We all must be mindful of the risks and damage that burning can cause to human life and the environment and must take appropriate care.

Access to Finance

One of my priorities is to improve access to finance for the agri-food sector. Food Wise 2025 identifies competiveness as a key theme and includes a recommendation that stakeholders work to “improve access to finance for agriculture, forestry and seafood producers and agri-food companies”.

I launched a new “Brexit Loan Scheme” on the 28th March in cooperation with the Minister for Business, Enterprise and Innovation and the Minister for Finance, which will provide up to €300 million of affordable, flexible working capital finance to Irish businesses that are either currently impacted by Brexit or who will be in the future.

This scheme was modelled on the Agriculture Cash Flow Loan Support Scheme which I made available to farmers in 2017. This scheme made €145 million of working capital finance available to farmers throughout Ireland at low-cost interest rates of 2.95% in order to mitigate the effects of lower commodity prices in some agriculture sectors in 2016 and 2017. It provided farmers with a low-cost, flexible source of working capital, allowing them to pay down more expensive forms of short-term debt, ensuring the ongoing financial sustainability of viable farming enterprises.

I announced in Budget 2018, that my Department is considering the development of potential Brexit response loan schemes for farmers, fishermen and for longer-term capital financing for food businesses. These schemes are developed and delivered in cooperation with the SBCI and take time to develop and operationalise.
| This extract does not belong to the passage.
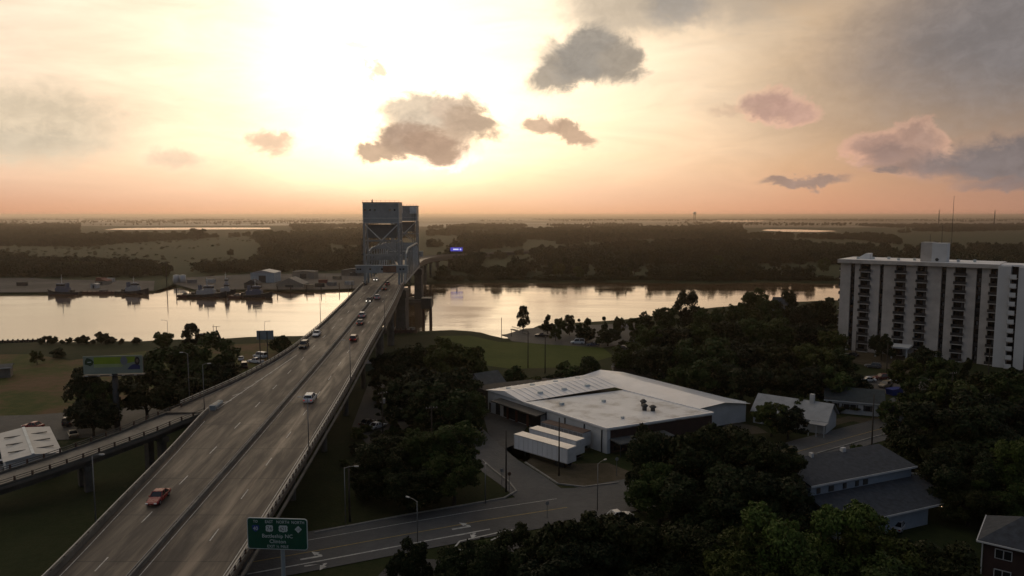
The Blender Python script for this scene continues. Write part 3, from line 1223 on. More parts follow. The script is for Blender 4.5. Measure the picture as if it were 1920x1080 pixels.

Consideration and discussions are ongoing in this regard and I will announce further details on this as they become available.

While continuing to explore additional funding mechanisms, I also liaise with the main banks on issues relating to the agri-food sector, all of whom have specialised agriculture products available and have expressed a commitment to servicing the future financing needs of the sector. 

In conclusion, I would like to thank you again for your invitation and wish you continued success going forward.